After Aquatic Park we motored across San Francisco Bay to Alameda. We got great views of the City from the water, and traveled under the Bay Bridge, which is in the background below.



San Francisco Bay is incredibly small (the main part of it, anyway, barring the estuaries and rivers that branch off in different directions). It’s only a few miles from San Francisco to Oakland and Alameda. The entrance to the ditch separating those two cities hosts a big container-loading facility, seen below. As we drive borrowed cars around the East Bay those cranes make a great landmark, and Alisa and I are quietly treasuring the expectation of the day when we’ll motor past them on the way out of Alameda.






Many of the containers loaded by these cranes arrive or leave the port on trains, and one of the very best parts of Alameda for me is the sound of the train whistles blowing in the yards across the ditch in Oakland. We hear them at night when we’re lying in our bunk. Normally when you hear train whistles they’re doppler-shifted by the velocity of the train, and there’s only the one whistle, disappearing into the distance and sounding lonely. But the trains in Oakland aren’t moving fast, and there’s a lot of them, so their whistles sound conversational and friendly. I love it.

Can’t say I love much else about the East Bay. Our time here has made us both lonesome for Alaska, and a bit shocked at the life that so many people put up with in the Lower 48. The aesthetics of the landscape in Berkeley-Oakland-Alameda are just disastrous, and the filthy air and freeway-centered lifestyle are too grim for words. This is a place where people commune with nature by buying shampoo containing botanicals and algae extracts from upscale grocery stores that are so crowded that you literally get shopping cart traffic jams. The East Bay is, in a nutshell, a poxy shitehole. (I’ve just read Trainspotting.) No offence to the wonderful people who live here.

On a brighter note, we have reunited with Elie and Marie in Alameda, friends who we met when they spent the winter in Kodiak on their sailboat. Now they have a new boat, and a new crewmember, four year old Jules. They have been living in Alameda for those four years, saving up money and getting their boat ready to cruise for the next 20 years. Elie and Marie are very experienced sailors who have had fine adventures in remote places in the Pacific, and I find talking with them to be wonderfully reassuring and informative. As opposed to all the marina experts whom we’ve met in California, Elie and Marie have embraced cruising as their life, and they have a frugal and realistic take on cruising that really contrasts with the spend-another-grand-at-West-Marine approach that we more often encounter.

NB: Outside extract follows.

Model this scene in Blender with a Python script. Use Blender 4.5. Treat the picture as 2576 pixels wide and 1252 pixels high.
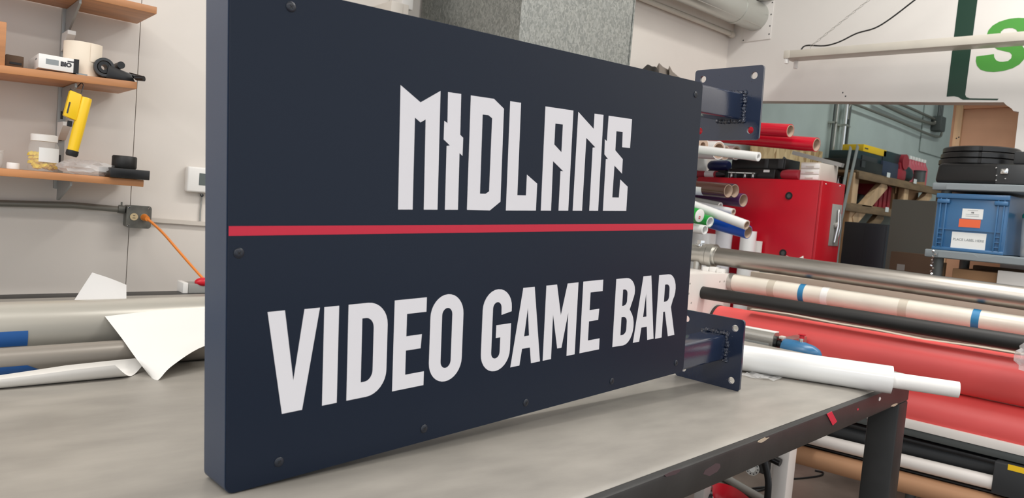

We spent a few days tied up at the docks of two yacht clubs in Alameda, where we met some very friendly people, and then we made the decision to haul out here, instead of waiting for San Diego or Ensenada. We were helped out by a timely housesit for my sister’s good friends Jen and Ben in Berkeley, so we could tear the boat apart without keeping it baby-proofed for Eli. And tear it apart we did, getting after both routine maintenance and some pesky problems that we didn’t want to deal with in Kodiak, where getting sailboat supplies is so hard. Here are pictures of me painting the sheer stripe, Alisa greasing winches, and the interior of the poor boat in mega-project mode.





We were in the yard for twelve days, working hard every one of those days. What a joy to finally launch. We’ve got those twelve days of work behind us, but there are still plenty of jobs that we’d like to cross off the list before we leave the country. That’s where the “Always Getting Ready” part comes in. The topic of boat maintenance is the dread curse of writing about the sailing life. No one can make stories of fiberglassing rudders or replacing bilge pump hoses entertaining. But again and again people living on sailboats who fancy themselves writers decide to go on about these topics, falsely assuming that others will find their boat projects interesting. I have manfully resisted the temptation to write about maintaining the barky on this blog. But now, since we’ve just hauled out and are in the midst of an avalanche of in-the-water jobs, I will indulge myself briefly.

And so, in brief. We have put a crushing amount of work into Pelagic during the four years we’ve owned the boat. A truly overwhelming amount of work. This is a normal state of affairs for anyone going cruising on a budget. So while we’re lucky to be doing this trip, as lucky as anyone is who can chuck it all for a few years and savor a life lived at sailing speed, please don’t think that it’s just luck that has gotten us, or any other cruisers, to the point of casting off the lines and heading out for a year or three. There’s luck involved, and the ability to organize your life around a vision, but also more work than many of our contemporaries can imagine.

Things on boats are always breaking. That’s a normal state of affairs, and as boats have become more complex, the number of things that can break has increased. As we sailed down the west coast, Alisa and I kept a list of boat jobs that we’d like to get done before we leave the ready availability of parts in the U.S. and begin our trip across the Pacific. The list runs to 80 jobs. We’ve put all that work into Pelagic over the last four years, and we’re still not ready. We plan on another slug of boat work in San Francisco Bay, then another in San Diego, and another in Ensenada. Then, hopefully, we’ll have the boat at a level of readiness that will allow us to drop back to say, 20 hours of maintenance work a week as we sail down the Mexican coast and across the South Pacific.

We’re both pretty tired of being in Alameda, and we suspect that we’ll like San Diego, our one other chance at the services of a major city before we leave the U.S., even less.

We’re getting very excited for Mexico, and the delights of the South Pacific beyond, and realize that we are again reaching a point, just like the one we reached when leaving Kodiak, where we’ll have to work hard to get ready and then just leave, regardless of what jobs are or are not done.